Updated: Nov 1, 2021

A potent trio of less obvious reasons for introverts to get moving and stay active.


It's no secret that exercise has numerous benefits and if you follow my blog, you will have picked up a few of particular relevance to introverts. In this post, I want to go deeper on three benefits of exercise for introverts that are not so obvious but nonetheless important and powerful:

  1. The first is an adaptation of an observation by Harvard researcher and prolific public speaker Shawn Achor whose research indicates one of the primary contributors to our happiness is the belief that our behaviour matters. As introverts our quiet, reserved nature often results in us being overlooked or even ignored. I feel this way often; though it is possibly a result of being softly-spoken (so I am told - I have very acute hearing so everyone else sounds like they are bellowing to me). Properly performed exercise will change your body whether it's an extra inch on your biceps, a dropped dress size or more stamina climbing stairs and reinforce your belief that your behaviour has made the difference. It's all you!
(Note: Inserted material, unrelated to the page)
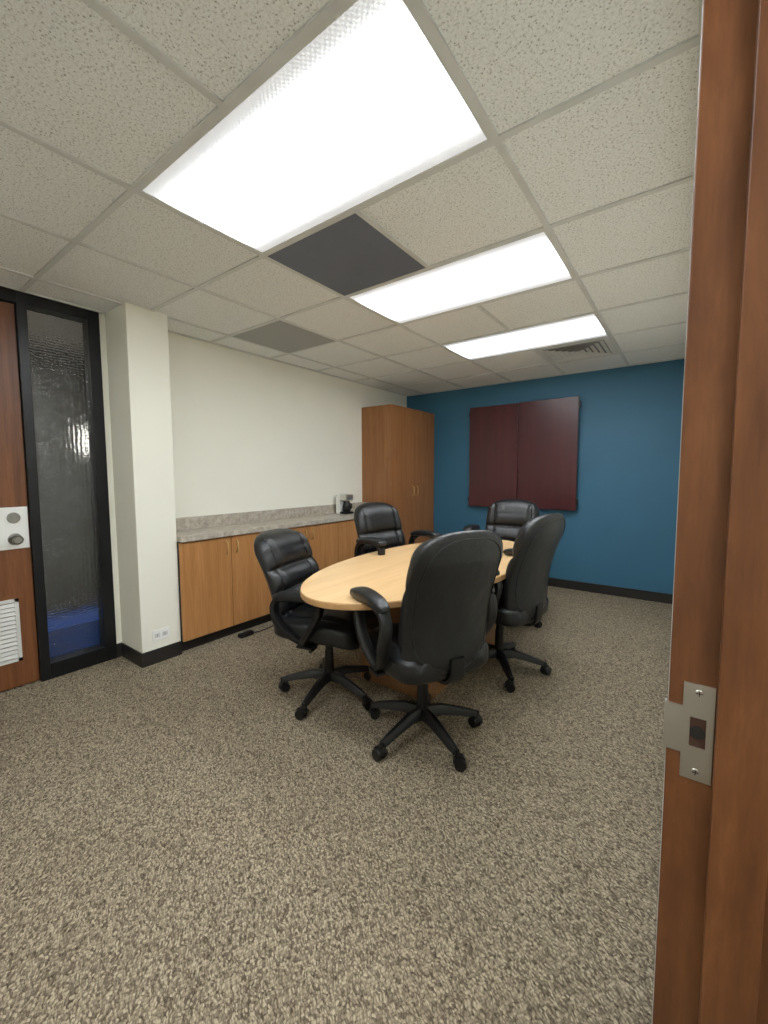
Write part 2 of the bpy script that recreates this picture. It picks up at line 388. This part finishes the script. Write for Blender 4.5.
# ------------------------------------------------------------------ base cabinets with counter
cf=-2.945; y0c,y1c=1.506,4.0
c=empty('base_cabinet',(-3.1,2.75,0))
box('carcass',XW+.001,cf,y0c+.001,y1c-.001,.09,.83,M_dark,c)
box('toe_kick',XW+.001,cf-.05,y0c+.001,y1c-.001,0,.09,M_toe,c)
n=6; wd=(y1c-y0c)/n
boxes('doors',[(cf,cf+.018,y0c+k*wd+.0025,y0c+(k+1)*wd-.0025,.095,.822) for k in range(n)],M_oak,c,.0015)
boxes('counter_top',[(XW+.001,cf+.04,y0c+.001,y1c-.001,.83,.87),(XW+.001,XW+.022,y0c+.001,y1c-.001,.87,.97),(XW+.022,cf+.0,y1c-.021,y1c-.001,.87,.97)],M_counter,c,.002)
def pull(bm,x,y,z,l=.1):
    pts=bez([(x,y,z),(x+.022,y,z+.012),(x+.026,y,z+l/2),(x+.022,y,z+l-.012),(x,y,z+l)],6)
    bm_sweep(bm,pts,circ(.0058,8))
bm=bmesh.new()
for k in range(3):
    ys=y0c+(2*k+1)*wd
    pull(bm,cf+.017,ys-.045,.69); pull(bm,cf+.017,ys+.045,.69)
me=bm_done(bm,'pulls',M_brass); o=bpy.data.objects.new('pulls',me); link(o,c); o.location=-Vector(c.location)
t=empty('tall_storage_cabinet',(-3.06,4.5,0)); tx=-2.85; ty0,ty1=4.0,5.0
boxes('carcass',[(XW+.001,tx,ty0,ty1,.09,2.125)],M_oak2,t,.002)
box('toe_kick',XW+.001,tx-.05,ty0,ty1,0,.09,M_toe,t)
boxes('doors',[(tx+.001,tx+.02,ty0+.002,4.497,.095,2.123),(tx+.001,tx+.02,4.503,ty1-.002,.095,2.123)],M_oak2,t,.0015)
bm=bmesh.new(); pull(bm,tx+.019,4.455,1.04,.12); pull(bm,tx+.019,4.545,1.04,.12)
me=bm_done(bm,'pulls',M_brass); o=bpy.data.objects.new('pulls',me); link(o,t); o.location=-Vector(t.location)

# small coffee maker on the counter (faces the room, +X)
def lathe(name,prof,mat,parent,seg=32,loc=(0,0,0)):
    bm=bmesh.new(); rings=[]
    for r,z in prof: rings.append([bm.verts.new((r*math.cos(2*math.pi*i/seg),r*math.sin(2*math.pi*i/seg),z)) for i in range(seg)])
    for a,b in zip(rings,rings[1:]):
        for i in range(seg): bm.faces.new((a[i],a[(i+1)%seg],b[(i+1)%seg],b[i]))
    bm.faces.new(rings[0][::-1]); bm.faces.new(rings[-1])
    me=bm_done(bm,name,mat); o=bpy.data.objects.new(name,me); link(o,parent); o.location=loc
    md=o.modifiers.new('e','EDGE_SPLIT'); md.split_angle=math.radians(40)
    return o
k=empty('coffee_maker',(-3.15,3.53,.8705))
kx,ky,kz=-3.15,3.53,.8705
boxes('housing',[(kx-.08,kx-.02,ky-.065,ky+.065,kz,kz+.215)],M_white,k,.006)
boxes('brew_head',[(kx-.03,kx+.075,ky-.062,ky+.062,kz+.15,kz+.213)],M_plate,k,.008)
boxes('warming_base',[(kx-.03,kx+.08,ky-.062,ky+.062,kz,kz+.022)],M_plastic,k,.004)
lathe('carafe',[(.035,.022),(.047,.04),(.049,.08),(.040,.115),(.034,.128),(.036,.140)],M_plastic,k,loc=(.028,0,0))
bm=bmesh.new(); bm_sweep(bm,bez([(.075,0,.115),(.10,0,.105),(.102,0,.07),(.078,0,.055)],6),[(-.007,-.004),(.007,-.004),(.007,.004),(-.007,.004)])
me=bm_done(bm,'carafe_handle',M_plastic); o=bpy.data.objects.new('carafe_handle',me); link(o,k)
o_=empty('wall_outlet',(-2.96,1.366,.195))
box('plate',-2.96,-2.954,1.308,1.424,.158,.232,M_white,o_,.002)
boxes('receptacles',[(-2.955,-2.952,1.322,1.358,.180,.210),(-2.955,-2.952,1.374,1.410,.180,.210)],M_vent,o_,.003)
boxes('slots',[(-2.953,-2.9515,y,y+.003,z,z+.009) for y in (1.336,1.388) for z in (.186,.197)],M_dark,o_)
p_=empty('power_adapter',(-2.86,1.99,0))
box('brick',-2.895,-2.84,1.93,2.05,.001,.032,M_plastic,p_,.006)
bm=bmesh.new()
bm_sweep(bm,bez([(-2.86,2.04,.016),(-2.85,2.12,.006),(-2.88,2.3,.005),(-2.97,2.42,.005)],8),circ(.004,8),up=Vector((0,0,1)))
me=bm_done(bm,'cable',M_plastic); o=bpy.data.objects.new('cable',me); link(o,p_); o.location=-Vector(p_.location)

# ------------------------------------------------------------------ presentation board cabinet on blue wall
w=empty('whiteboard_cabinet',(-1.645,YB,1.52))
box('back_case',-2.27,-1.02,YB-.05,YB-.001,.915,2.13,M_maroon,w,.002)
box('door_left',-2.282,-1.668,YB-.075,YB-.050,.905,2.14,M_maroon,w,.003)
box('door_right',-1.66,-1.012,YB-.082,YB-.050,.905,2.145,M_maroon,w,.003)
boxes('hinges',[(-1.012,-.996,YB-.075,YB-.03,z,z+.07) for z in (.96,2.03)]+[(-2.296,-2.282,YB-.07,YB-.03,z,z+.06) for z in (.96,2.03)],M_plastic,w,.002)
boxes('edge_band',[(-1.0119,-1.008,YB-.08,YB-.058,.91,2.14)],M_black_frame,w)

# ------------------------------------------------------------------ conference table
TC=(-1.395,2.49); TA,TB=.535,1.135; TZ=.72
t=empty('conference_table',(TC[0],TC[1],0))
def ell(name,a,b,z0,z1,mat,rnd,parent):
    bm=bmesh.new(); seg=96; prof=[(-rnd,z0),(0,z0+rnd),(0,z1-rnd),(-rnd,z1)]; rings=[]
    for dr,z in prof: rings.append([bm.verts.new(((a+dr)*math.cos(2*math.pi*i/seg),(b+dr)*math.sin(2*math.pi*i/seg),z)) for i in range(seg)])
    for p,q in zip(rings,rings[1:]):
        for i in range(seg): bm.faces.new((p[i],p[(i+1)%seg],q[(i+1)%seg],q[i]))
    bm.faces.new(rings[0][::-1]); bm.faces.new(rings[-1])
    me=bm_done(bm,name,mat,False); o=bpy.data.objects.new(name,me); link(o,parent); return o
ell('edge_band',TA,TB,TZ-.034,TZ-.003,M_tedge,.004,t)
ell('top',TA-.002,TB-.002,TZ-.004,TZ,M_table,.001,t)
boxes('pedestals',[(-1.66,-1.16,2.0,2.28,.0,TZ-.034),(-1.66,-1.16,2.75,3.03,.0,TZ-.034),(-1.43,-1.39,2.28,2.75,.2,.6)],M_tbase,t,.004)

# ------------------------------------------------------------------ office chair
def sgnpow(v,e): return math.copysign(abs(v)**e,v)
def superell(name,ax,ay,az,e1,e2,mat,deform=None,nu=48,nv=24):
    bm=bmesh.new(); rings=[]
    for i in range(1,nv):
        ph=-math.pi/2+math.pi*i/nv; ring=[]
        for j_ in range(nu):
            th=2*math.pi*j_/nu
            x=ax*sgnpow(math.cos(ph),e1)*sgnpow(math.cos(th),e2)
            y=ay*sgnpow(math.cos(ph),e1)*sgnpow(math.sin(th),e2)
            z=az*sgnpow(math.sin(ph),e1)
            p=Vector((x,y,z)); 
            if deform: p=deform(p)
            ring.append(bm.verts.new(p))
        rings.append(ring)
    lo=Vector((0,0,-az)); hi=Vector((0,0,az))
    if deform: lo=deform(lo); hi=deform(hi)
    lo=bm.verts.new(lo); hi=bm.verts.new(hi)
    for a,b in zip(rings,rings[1:]):
        for k_ in range(nu): bm.faces.new((a[k_],a[(k_+1)%nu],b[(k_+1)%nu],b[k_]))
    for k_ in range(nu):
        bm.faces.new((lo,rings[0][(k_+1)%nu],rings[0][k_])); bm.faces.new((hi,rings[-1][k_],rings[-1][(k_+1)%nu]))
    return bm_done(bm,name,mat)

def back_mesh(zscale=1.0):
    bm=bmesh.new(); nt_=90; nl=72; rings=[]
    Z0,HB,W=.42,.655*zscale,.242
    seams=[0,.19,.40,.62,1.0]
    def center(t): return -.235 -.11*t + .035*math.sin(math.pi*min(1,t*1.25))
    def pos(t,th):
        q=abs(2*t-1)
        ro=(1-q**9)**.45 if q<1 else 0
        rt=(1-q**10)**.5 if q<1 else 0
        wbase=W*(1-.03*max(0,(t-.55)/.45)**1.5-.06*max(0,(.35-t)/.35)**1.5)
        c_,s_=math.cos(th),math.sin(th)
        y=wbase*ro*sgnpow(c_,.65)
        for a,b in zip(seams,seams[1:]):
            if a<=t<=b: u=(t-a)/(b-a); break
        pil=(max(0,1-abs(2*u-1)**2.2))**.5
        yn=abs(y)/W
        groove=1-.6*math.exp(-((yn-.68)/.05)**2)*(1 if .06<t<.93 else 0)
        front=.034+.052*pil*groove
        if t>.62: front+=.022*pil
        back=.040
        th_=front if s_>0 else back
        x=center(t)+th_*rt*sgnpow(s_,.8)
        x+=.055*(yn**2)*(1-.3*t)
        z=Z0+HB*t-.016*(yn**2.5)*max(0,(t-.6)/.4)
        return Vector((x,y,z))
    for i in range(1,nt_):
        t=.5-.5*math.cos(math.pi*i/nt_); t=.5*t+.5*i/nt_
        rings.append([bm.verts.new(pos(t,2*math.pi*k_/nl)) for k_ in range(nl)])
    lo=bm.verts.new(Vector((center(0),0,Z0))); hi=bm.verts.new(Vector((center(1),0,Z0+HB)))
    for a,b in zip(rings,rings[1:]):
        for k_ in range(nl): bm.faces.new((a[k_],a[(k_+1)%nl],b[(k_+1)%nl],b[k_]))
    for k_ in range(nl):
        bm.faces.new((lo,rings[0][(k_+1)%nl],rings[0][k_])); bm.faces.new((hi,rings[-1][k_],rings[-1][(k_+1)%nl]))
    loop=[]
    for k_ in range(80):
        a=2*math.pi*k_/80
        t=.5+.45*sgnpow(math.sin(a),.5); 
        cth=.87*sgnpow(math.cos(a),.5)
        th=-math.acos(max(-1,min(1,math.copysign(abs(cth)**(1/.65),cth))))
        p=pos(t,th); loop.append(p+Vector((-.001,0,0)))
    bm_sweep(bm,loop,circ(.003,6),closed=True,up=Vector((1,0,0)))
    return bm_done(bm,'backrest',M_leather)
def seat_def(p):
    x,y,z=p
    q=Vector(p)
    if z>0:
        q.z+=.014*math.cos(min(1,abs(y)/.27)*math.pi/2)
        q.z-=.020*math.exp(-((abs(y)-.17)/.012)**2)*(1 if z>.03 else 0)
        q.z-=.014*math.exp(-((x+.03)/.012)**2)*(1 if z>.03 and abs(y)<.17 else 0)
    q.z-=.030*max(0,(x-.12)/.13)**2
    q.z+=.010*(abs(y)/.26)**2
    return q+Vector((.01,0,.445))
ME_seat=superell('seat_cushion',.265,.262,.068,.45,.38,M_leather,seat_def,72,32)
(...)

  2. Introverts are notorious for living inside our heads. That's why I turned my back on academia and now revel in watching trashy reality TV shows. Another (more positive) way to get out of your head is to engage your physical senses in exercise. Like anything new, learning the patterns of weight training exercises or mastering the art of staying upright on the moving belt of a treadmill require your full attention and a welcome escape from an overactive mind. The benefits continue as your skills develop until you experience what recently departed Positive Psychology pioneer Mihaly Csikszentmihalyi termed 'flow' - that wonderful state of being so fully immersed in an activity that all background distractions fade away and time disappears. It's a beautiful thing...

  3. Now do a180 and consider the introvert's love of structure. We typically thrive on routine and this is a good thing when it comes to exercise. I am always preaching that consistency is the number 1, most important, bar none, factor in the success of any exercise program. You may have the best scientifically- backed, macro-enhanced four-day split known to Arnold Schwarzenegger but if you are haphazard about following it you are destined to achieve squat (at least a weak squat). Speaking of Arnold (as I frequently do), he has consistently credited the discipline he learned in bodybuilding with his subsequent success in acting, politics and business. From planning your week to accommodate training sessions to the actual components of your program (sets, reps, duration, etc), there's plenty to satisfy the introvert's need for structure.


While losing body fat, gaining muscle, increasing cardiovascular fitness and even mood enhancement are more prominently touted benefits of exercise, there are more subtle advantages of being active that truly enhance the introvert life.